The request - Copy exactly, please, the lines of the data from its start through the line containing "S.camera = camo".

+-------+

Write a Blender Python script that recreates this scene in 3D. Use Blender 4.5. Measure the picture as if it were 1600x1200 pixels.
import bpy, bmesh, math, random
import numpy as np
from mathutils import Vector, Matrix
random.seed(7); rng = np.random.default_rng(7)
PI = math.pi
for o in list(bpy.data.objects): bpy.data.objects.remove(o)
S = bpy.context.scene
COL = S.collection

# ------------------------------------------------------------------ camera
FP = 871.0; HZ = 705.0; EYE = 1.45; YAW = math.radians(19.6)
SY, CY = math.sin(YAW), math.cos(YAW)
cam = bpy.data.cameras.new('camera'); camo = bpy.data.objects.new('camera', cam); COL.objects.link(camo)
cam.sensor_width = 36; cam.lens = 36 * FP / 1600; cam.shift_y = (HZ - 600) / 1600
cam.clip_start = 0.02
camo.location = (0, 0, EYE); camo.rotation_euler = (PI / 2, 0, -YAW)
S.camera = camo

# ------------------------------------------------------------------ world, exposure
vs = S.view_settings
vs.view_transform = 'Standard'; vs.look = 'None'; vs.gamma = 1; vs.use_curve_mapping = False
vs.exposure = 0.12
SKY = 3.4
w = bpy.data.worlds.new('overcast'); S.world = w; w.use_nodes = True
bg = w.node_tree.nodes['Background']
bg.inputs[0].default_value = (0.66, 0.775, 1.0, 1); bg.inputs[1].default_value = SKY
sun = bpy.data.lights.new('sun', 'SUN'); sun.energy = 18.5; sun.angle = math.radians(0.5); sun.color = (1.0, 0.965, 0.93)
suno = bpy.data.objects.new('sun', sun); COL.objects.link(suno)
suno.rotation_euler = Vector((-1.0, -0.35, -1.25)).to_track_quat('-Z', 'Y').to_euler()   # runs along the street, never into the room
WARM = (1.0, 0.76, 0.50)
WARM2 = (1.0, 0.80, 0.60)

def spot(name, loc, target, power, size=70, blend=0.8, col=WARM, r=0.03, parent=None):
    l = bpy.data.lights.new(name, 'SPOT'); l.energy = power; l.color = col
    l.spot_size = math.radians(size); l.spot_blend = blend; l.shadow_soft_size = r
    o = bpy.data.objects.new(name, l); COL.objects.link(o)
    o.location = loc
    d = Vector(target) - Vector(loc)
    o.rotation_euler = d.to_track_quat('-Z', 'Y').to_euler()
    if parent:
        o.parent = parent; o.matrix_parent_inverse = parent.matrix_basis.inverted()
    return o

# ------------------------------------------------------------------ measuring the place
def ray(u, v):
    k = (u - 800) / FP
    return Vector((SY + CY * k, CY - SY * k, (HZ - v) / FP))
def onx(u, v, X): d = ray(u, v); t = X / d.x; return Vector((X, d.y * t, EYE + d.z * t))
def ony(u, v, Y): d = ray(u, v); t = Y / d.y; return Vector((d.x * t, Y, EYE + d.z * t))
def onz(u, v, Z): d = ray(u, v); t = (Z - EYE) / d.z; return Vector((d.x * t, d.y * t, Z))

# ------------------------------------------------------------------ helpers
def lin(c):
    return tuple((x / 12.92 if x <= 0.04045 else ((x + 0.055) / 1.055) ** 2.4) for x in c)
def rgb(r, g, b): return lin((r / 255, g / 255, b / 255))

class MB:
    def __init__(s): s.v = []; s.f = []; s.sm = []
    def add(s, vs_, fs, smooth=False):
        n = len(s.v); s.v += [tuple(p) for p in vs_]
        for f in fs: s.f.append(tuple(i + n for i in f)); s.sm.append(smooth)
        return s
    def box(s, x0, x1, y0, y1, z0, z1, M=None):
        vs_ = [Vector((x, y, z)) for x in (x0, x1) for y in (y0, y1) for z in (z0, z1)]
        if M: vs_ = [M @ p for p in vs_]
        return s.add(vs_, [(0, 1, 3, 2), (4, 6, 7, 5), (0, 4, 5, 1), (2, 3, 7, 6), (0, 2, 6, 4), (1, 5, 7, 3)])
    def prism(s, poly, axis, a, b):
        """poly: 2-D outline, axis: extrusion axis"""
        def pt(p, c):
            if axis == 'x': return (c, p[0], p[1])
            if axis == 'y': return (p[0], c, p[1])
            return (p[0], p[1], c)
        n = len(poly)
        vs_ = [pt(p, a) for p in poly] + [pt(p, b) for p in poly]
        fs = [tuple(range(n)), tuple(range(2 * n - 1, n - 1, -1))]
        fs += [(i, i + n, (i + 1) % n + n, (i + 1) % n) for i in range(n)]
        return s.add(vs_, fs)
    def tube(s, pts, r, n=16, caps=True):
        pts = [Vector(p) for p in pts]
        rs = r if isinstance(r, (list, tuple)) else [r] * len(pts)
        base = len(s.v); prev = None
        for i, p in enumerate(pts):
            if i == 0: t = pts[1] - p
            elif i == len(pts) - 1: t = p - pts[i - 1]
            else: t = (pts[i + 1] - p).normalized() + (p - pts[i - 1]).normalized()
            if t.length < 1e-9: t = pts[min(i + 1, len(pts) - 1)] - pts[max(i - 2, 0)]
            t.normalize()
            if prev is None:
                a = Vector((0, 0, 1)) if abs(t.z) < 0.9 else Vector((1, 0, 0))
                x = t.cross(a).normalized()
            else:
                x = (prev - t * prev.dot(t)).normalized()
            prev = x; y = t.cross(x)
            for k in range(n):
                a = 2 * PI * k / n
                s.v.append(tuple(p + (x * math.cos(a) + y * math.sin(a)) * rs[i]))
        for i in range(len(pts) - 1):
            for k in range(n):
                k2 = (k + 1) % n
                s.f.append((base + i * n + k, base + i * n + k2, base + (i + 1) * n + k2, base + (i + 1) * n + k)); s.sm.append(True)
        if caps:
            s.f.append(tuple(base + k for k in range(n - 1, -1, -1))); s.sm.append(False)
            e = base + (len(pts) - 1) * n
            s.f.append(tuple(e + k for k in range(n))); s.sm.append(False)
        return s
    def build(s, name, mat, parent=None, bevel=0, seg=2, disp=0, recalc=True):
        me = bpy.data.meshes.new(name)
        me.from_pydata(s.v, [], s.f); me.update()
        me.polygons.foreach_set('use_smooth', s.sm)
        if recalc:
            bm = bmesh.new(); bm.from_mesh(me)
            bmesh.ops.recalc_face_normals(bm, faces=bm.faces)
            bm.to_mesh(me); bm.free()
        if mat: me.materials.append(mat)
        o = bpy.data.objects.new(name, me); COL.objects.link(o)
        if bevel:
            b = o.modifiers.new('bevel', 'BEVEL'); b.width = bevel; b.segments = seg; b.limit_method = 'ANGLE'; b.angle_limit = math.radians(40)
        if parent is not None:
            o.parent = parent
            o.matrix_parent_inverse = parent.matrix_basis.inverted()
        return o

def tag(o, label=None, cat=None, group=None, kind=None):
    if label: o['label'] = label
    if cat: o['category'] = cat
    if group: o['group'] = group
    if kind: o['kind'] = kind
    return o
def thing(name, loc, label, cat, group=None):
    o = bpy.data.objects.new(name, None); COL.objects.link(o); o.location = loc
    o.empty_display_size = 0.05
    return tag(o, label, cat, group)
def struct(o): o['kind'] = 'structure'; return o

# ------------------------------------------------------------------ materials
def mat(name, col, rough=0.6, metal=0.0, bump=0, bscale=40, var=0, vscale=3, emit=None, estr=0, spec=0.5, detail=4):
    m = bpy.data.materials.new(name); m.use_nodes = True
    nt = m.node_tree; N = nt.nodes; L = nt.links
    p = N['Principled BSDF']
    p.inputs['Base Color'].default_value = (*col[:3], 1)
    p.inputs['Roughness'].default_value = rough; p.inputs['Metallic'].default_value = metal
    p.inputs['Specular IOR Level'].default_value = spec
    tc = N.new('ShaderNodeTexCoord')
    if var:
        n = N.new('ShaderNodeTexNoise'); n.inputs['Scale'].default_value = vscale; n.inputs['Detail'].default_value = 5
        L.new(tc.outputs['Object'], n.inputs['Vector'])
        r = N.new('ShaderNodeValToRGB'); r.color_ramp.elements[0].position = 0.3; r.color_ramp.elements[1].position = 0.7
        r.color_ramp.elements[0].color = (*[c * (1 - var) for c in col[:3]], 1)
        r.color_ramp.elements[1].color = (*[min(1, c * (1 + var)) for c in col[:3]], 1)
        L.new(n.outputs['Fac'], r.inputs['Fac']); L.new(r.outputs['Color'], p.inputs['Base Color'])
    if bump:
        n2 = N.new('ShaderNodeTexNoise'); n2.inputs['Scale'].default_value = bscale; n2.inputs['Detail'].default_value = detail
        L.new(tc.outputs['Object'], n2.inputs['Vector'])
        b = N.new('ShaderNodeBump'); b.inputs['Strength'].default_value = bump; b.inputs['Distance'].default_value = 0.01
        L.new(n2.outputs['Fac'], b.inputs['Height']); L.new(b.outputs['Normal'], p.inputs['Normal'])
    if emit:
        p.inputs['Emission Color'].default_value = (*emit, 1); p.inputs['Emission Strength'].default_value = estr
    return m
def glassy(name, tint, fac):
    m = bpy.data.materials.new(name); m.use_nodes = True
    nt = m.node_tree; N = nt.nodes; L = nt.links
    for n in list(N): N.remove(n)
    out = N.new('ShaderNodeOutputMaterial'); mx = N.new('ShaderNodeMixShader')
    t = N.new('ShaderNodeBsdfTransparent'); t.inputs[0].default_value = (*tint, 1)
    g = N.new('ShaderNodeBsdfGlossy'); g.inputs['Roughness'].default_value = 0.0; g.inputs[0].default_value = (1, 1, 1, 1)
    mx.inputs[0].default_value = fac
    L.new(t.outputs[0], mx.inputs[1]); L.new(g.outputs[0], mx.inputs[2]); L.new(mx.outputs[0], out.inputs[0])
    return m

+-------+

Task output -
Write a Blender Python script that recreates this scene in 3D. Use Blender 4.5. Measure the picture as if it were 1600x1200 pixels.
import bpy, bmesh, math, random
import numpy as np
from mathutils import Vector, Matrix
random.seed(7); rng = np.random.default_rng(7)
PI = math.pi
for o in list(bpy.data.objects): bpy.data.objects.remove(o)
S = bpy.context.scene
COL = S.collection

# ------------------------------------------------------------------ camera
FP = 871.0; HZ = 705.0; EYE = 1.45; YAW = math.radians(19.6)
SY, CY = math.sin(YAW), math.cos(YAW)
cam = bpy.data.cameras.new('camera'); camo = bpy.data.objects.new('camera', cam); COL.objects.link(camo)
cam.sensor_width = 36; cam.lens = 36 * FP / 1600; cam.shift_y = (HZ - 600) / 1600
cam.clip_start = 0.02
camo.location = (0, 0, EYE); camo.rotation_euler = (PI / 2, 0, -YAW)
S.camera = camo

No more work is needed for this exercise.